→ **WORK REQUIRED**
Leaving out the pictures, retype the lines from the beginning of the listing through the line containing "return np.array([f(r), f(g), f(b)])".

------ RECORDS SHOWN

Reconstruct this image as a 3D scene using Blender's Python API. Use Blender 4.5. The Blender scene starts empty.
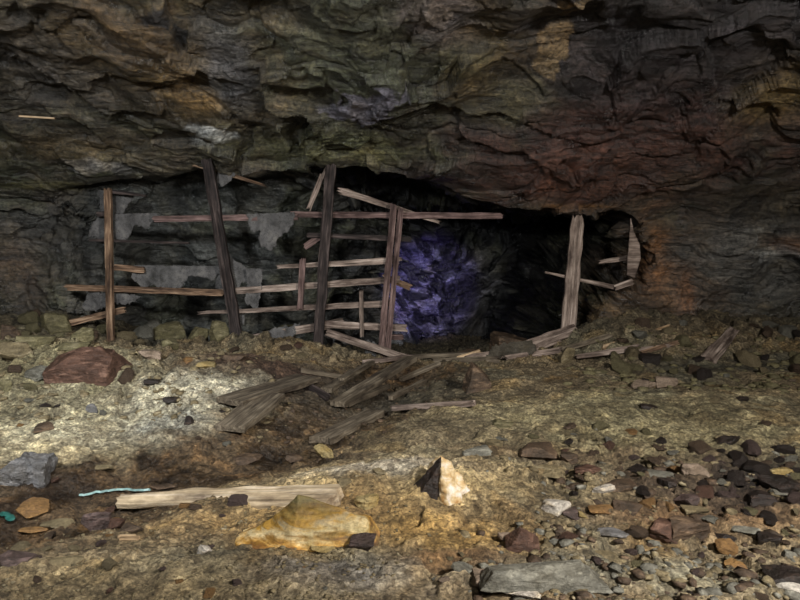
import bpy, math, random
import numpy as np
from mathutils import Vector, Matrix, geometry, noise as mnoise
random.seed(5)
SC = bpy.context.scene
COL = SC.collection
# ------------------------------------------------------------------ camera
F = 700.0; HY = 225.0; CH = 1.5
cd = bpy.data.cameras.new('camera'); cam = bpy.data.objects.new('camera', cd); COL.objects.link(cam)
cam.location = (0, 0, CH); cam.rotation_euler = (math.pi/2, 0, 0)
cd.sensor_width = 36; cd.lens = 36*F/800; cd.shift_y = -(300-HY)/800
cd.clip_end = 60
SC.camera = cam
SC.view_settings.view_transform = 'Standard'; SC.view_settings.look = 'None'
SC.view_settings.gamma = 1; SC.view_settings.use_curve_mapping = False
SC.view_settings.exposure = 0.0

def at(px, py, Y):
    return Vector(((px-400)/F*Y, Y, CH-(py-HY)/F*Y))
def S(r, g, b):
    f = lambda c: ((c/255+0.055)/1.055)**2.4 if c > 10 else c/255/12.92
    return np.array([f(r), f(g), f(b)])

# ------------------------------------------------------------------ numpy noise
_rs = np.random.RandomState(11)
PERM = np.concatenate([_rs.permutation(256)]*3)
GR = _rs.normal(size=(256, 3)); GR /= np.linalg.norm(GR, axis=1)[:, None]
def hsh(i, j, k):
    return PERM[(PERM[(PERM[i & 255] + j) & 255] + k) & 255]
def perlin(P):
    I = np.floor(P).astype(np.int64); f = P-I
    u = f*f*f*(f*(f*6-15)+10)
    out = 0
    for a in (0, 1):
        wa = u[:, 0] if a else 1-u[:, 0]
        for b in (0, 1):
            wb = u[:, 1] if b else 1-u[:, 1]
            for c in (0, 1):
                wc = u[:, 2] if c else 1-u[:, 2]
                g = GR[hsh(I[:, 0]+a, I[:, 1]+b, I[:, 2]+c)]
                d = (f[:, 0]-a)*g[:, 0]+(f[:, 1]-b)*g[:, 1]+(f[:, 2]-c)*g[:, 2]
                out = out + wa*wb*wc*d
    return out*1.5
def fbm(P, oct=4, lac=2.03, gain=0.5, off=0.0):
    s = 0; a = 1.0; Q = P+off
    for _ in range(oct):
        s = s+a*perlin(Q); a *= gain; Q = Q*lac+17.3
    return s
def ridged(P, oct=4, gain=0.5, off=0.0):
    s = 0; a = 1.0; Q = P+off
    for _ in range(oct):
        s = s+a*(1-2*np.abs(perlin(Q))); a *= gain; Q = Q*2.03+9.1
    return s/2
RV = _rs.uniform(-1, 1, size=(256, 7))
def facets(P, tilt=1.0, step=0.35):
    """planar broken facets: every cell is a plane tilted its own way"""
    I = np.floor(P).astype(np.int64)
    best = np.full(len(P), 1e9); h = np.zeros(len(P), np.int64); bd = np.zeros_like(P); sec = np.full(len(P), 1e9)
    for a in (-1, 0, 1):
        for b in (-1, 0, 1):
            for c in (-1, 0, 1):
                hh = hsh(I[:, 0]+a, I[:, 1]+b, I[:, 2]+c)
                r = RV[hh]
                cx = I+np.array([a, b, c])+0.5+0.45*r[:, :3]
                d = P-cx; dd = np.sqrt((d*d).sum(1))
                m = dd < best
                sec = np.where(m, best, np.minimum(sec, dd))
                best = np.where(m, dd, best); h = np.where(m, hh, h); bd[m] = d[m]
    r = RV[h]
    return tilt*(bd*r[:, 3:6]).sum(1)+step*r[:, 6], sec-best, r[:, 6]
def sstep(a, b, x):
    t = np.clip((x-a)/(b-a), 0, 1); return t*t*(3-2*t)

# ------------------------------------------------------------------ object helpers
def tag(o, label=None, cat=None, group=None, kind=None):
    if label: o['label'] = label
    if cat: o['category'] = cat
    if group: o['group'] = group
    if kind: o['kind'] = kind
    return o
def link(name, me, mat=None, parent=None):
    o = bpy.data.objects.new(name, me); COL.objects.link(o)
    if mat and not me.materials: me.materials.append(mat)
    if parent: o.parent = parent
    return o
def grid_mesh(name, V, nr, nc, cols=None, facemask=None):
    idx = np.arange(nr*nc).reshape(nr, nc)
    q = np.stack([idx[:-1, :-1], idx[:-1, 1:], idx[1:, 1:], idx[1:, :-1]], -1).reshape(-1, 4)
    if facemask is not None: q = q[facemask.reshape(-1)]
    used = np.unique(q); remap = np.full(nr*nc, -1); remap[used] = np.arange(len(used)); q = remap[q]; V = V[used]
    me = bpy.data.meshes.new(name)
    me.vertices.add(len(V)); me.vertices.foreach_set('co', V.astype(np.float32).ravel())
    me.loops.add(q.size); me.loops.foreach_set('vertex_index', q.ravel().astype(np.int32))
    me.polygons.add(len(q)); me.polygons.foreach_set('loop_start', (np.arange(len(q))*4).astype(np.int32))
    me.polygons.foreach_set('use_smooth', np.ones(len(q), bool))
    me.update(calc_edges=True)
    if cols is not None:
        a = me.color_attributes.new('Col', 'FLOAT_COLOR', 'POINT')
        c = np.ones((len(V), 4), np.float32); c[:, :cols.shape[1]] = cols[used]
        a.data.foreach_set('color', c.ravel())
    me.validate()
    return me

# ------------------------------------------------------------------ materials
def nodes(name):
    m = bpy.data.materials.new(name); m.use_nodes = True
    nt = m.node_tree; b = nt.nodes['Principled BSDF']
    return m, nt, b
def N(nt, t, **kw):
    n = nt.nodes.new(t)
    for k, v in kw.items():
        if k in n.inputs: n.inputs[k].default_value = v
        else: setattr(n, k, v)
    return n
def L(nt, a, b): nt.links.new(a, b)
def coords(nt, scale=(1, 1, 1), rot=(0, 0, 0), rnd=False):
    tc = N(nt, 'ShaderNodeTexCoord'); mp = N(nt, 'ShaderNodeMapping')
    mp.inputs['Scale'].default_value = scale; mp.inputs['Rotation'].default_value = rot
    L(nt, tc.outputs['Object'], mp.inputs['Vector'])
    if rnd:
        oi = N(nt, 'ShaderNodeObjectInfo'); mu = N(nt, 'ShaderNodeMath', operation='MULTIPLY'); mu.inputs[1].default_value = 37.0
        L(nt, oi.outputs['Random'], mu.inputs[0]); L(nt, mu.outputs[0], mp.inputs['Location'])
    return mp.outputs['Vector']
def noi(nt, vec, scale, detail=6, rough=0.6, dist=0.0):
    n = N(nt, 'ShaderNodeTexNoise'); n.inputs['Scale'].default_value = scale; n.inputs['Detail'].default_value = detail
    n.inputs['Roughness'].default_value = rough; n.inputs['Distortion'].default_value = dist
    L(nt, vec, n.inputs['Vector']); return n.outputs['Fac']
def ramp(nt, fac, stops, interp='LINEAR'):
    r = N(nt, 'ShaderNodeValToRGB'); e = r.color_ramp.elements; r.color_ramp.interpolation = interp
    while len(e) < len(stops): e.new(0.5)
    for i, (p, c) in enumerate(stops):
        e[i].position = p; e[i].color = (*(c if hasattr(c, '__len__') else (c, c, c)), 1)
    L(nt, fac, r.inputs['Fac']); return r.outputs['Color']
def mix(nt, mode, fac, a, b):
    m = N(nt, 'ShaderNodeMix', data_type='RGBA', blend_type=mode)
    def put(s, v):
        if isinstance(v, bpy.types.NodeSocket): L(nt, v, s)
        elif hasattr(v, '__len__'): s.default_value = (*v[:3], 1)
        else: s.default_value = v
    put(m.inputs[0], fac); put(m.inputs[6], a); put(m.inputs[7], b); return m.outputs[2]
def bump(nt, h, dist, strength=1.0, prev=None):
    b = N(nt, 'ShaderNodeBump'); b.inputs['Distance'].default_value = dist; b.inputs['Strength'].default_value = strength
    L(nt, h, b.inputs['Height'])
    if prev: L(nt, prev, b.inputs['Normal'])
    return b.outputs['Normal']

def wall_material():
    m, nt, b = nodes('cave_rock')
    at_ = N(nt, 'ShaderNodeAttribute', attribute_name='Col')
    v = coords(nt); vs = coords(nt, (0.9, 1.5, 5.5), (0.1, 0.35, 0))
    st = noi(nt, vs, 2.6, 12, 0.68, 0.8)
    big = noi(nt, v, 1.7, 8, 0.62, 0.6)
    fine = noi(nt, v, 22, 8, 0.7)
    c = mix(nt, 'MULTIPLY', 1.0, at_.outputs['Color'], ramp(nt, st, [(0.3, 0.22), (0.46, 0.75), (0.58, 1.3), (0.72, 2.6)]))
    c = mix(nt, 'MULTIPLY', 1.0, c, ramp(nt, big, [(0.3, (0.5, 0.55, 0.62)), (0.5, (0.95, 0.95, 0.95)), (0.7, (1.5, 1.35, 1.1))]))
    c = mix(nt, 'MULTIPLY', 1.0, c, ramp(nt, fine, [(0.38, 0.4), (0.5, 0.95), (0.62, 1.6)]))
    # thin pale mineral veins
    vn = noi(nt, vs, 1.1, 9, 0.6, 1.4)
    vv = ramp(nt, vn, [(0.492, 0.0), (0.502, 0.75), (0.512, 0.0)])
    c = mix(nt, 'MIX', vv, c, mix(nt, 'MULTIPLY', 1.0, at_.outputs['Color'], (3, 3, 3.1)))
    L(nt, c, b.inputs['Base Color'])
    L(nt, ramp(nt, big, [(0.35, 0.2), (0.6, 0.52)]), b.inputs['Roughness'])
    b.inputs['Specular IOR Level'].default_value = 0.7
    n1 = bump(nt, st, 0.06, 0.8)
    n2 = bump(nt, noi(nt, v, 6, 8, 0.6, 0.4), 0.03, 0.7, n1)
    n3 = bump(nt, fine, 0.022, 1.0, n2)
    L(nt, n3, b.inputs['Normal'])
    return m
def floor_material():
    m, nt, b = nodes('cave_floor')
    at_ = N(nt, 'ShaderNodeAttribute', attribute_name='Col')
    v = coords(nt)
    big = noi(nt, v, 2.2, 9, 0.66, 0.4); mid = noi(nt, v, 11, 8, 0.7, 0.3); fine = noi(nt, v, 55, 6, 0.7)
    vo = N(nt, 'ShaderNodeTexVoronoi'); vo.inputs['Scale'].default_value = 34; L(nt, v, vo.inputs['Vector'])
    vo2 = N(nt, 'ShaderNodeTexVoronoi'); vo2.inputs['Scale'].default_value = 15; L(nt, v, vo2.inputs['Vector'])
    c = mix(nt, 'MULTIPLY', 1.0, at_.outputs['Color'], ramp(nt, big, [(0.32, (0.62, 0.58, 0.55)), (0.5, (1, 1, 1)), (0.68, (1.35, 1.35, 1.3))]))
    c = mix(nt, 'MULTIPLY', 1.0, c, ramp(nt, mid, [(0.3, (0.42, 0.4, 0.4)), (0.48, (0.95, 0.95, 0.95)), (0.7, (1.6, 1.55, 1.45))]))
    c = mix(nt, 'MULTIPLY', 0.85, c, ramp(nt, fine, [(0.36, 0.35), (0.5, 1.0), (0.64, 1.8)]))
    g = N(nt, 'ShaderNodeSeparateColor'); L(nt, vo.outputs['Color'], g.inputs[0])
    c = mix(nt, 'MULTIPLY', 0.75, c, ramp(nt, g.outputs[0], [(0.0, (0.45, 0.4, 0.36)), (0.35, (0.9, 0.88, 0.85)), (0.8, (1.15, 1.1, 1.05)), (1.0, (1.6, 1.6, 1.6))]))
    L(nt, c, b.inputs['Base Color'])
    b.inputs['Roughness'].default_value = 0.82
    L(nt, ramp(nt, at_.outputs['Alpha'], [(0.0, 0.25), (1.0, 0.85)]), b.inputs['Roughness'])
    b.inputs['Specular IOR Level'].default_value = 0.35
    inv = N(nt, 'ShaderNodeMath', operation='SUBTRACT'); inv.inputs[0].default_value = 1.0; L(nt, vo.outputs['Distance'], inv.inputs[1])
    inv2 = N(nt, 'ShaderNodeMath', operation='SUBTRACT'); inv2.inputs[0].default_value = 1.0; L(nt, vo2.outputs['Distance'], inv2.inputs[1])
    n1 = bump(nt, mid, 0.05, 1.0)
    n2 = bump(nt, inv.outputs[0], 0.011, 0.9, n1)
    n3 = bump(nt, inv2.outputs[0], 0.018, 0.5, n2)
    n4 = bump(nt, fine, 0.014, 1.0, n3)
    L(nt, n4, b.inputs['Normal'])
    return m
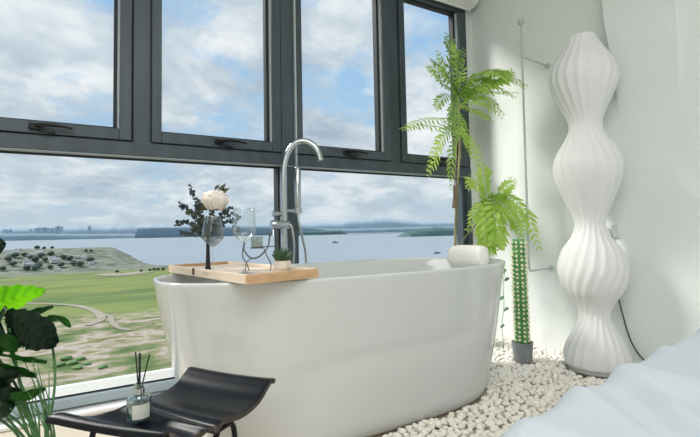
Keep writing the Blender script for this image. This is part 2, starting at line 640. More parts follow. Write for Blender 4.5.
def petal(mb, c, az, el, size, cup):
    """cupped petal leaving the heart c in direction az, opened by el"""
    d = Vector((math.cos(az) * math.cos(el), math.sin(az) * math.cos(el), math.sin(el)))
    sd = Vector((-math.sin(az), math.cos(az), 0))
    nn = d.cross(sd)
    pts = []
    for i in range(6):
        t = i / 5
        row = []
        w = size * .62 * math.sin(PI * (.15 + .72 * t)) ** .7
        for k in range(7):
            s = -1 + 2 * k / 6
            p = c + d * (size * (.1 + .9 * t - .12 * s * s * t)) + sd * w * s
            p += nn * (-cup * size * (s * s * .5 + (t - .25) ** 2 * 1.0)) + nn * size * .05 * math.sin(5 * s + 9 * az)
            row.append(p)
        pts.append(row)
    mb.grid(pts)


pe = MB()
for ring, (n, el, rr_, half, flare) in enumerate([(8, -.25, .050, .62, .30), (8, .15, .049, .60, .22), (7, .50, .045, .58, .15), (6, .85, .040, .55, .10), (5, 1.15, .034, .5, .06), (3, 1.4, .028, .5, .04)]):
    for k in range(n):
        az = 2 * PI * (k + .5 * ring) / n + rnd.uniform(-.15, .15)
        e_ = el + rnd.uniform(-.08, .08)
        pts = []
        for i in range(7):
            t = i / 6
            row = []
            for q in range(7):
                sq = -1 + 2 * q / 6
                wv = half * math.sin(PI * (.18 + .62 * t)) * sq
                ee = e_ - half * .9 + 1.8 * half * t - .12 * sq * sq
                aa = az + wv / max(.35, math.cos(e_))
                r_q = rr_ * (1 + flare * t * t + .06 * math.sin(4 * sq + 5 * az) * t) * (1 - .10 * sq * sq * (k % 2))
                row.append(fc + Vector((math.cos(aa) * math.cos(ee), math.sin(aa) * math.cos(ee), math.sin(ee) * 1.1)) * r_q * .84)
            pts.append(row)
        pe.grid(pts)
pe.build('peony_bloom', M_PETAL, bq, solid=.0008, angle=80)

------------

→ **COMPLETED TASK**
Reconstruct this image as a 3D scene using Blender's Python API. Use Blender 4.5. The Blender scene starts empty.
import bpy, math, random
import numpy as np
from mathutils import Vector, Matrix, geometry, noise as mnoise
random.seed(5)
SC = bpy.context.scene
COL = SC.collection
# ------------------------------------------------------------------ camera
F = 700.0; HY = 225.0; CH = 1.5
cd = bpy.data.cameras.new('camera'); cam = bpy.data.objects.new('camera', cd); COL.objects.link(cam)
cam.location = (0, 0, CH); cam.rotation_euler = (math.pi/2, 0, 0)
cd.sensor_width = 36; cd.lens = 36*F/800; cd.shift_y = -(300-HY)/800
cd.clip_end = 60
SC.camera = cam
SC.view_settings.view_transform = 'Standard'; SC.view_settings.look = 'None'
SC.view_settings.gamma = 1; SC.view_settings.use_curve_mapping = False
SC.view_settings.exposure = 0.0

def at(px, py, Y):
    return Vector(((px-400)/F*Y, Y, CH-(py-HY)/F*Y))
def S(r, g, b):
    f = lambda c: ((c/255+0.055)/1.055)**2.4 if c > 10 else c/255/12.92
    return np.array([f(r), f(g), f(b)])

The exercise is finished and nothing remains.